- _MATERIALS PROVIDED_

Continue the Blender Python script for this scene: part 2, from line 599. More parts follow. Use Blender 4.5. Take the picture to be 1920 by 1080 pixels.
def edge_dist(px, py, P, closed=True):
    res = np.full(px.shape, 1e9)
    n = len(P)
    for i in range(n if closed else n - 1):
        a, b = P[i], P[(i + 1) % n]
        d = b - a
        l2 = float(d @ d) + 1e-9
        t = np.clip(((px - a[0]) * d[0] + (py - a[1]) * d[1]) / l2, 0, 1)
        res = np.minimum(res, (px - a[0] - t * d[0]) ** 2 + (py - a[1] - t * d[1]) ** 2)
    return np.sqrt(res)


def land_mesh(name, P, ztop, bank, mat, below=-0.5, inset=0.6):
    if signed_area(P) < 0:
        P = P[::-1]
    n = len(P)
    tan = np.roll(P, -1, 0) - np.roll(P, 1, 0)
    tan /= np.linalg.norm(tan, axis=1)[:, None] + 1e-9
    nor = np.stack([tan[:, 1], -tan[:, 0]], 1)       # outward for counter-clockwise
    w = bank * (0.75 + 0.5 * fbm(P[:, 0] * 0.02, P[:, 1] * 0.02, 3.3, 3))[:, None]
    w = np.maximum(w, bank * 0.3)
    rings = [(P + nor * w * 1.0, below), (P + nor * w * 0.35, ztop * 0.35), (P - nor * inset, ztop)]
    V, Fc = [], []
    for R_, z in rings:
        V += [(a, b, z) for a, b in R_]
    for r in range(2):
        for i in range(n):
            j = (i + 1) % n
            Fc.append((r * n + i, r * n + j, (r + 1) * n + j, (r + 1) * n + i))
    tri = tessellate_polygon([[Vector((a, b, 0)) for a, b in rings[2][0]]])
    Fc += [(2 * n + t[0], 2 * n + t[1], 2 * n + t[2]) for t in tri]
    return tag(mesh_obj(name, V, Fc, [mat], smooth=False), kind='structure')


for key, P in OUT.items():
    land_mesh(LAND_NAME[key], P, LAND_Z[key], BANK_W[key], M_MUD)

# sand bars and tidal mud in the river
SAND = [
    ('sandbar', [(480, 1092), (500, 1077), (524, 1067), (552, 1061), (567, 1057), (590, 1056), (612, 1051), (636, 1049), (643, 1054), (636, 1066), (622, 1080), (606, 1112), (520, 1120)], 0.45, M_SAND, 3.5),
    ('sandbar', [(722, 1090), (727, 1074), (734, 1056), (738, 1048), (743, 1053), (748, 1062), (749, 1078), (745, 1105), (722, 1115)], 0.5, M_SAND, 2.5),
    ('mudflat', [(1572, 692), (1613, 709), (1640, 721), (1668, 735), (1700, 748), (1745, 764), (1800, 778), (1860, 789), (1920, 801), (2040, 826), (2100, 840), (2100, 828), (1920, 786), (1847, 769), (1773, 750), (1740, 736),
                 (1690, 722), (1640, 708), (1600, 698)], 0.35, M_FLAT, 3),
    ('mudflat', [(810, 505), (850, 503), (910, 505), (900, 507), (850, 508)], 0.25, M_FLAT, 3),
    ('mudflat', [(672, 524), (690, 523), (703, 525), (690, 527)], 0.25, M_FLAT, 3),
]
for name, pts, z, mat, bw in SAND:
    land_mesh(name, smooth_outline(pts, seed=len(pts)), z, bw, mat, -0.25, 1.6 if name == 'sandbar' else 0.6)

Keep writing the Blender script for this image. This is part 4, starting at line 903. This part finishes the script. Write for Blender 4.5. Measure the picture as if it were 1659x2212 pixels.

- _EXERCISE AIM_
Identify each line in the records above that contains the word "part", and copy it out in full.

- _FULL SOLUTION_
Continue the Blender Python script for this scene: part 2, from line 599. More parts follow. Use Blender 4.5. Take the picture to be 1920 by 1080 pixels.
Keep writing the Blender script for this image. This is part 4, starting at line 903. This part finishes the script. Write for Blender 4.5. Measure the picture as if it were 1659x2212 pixels.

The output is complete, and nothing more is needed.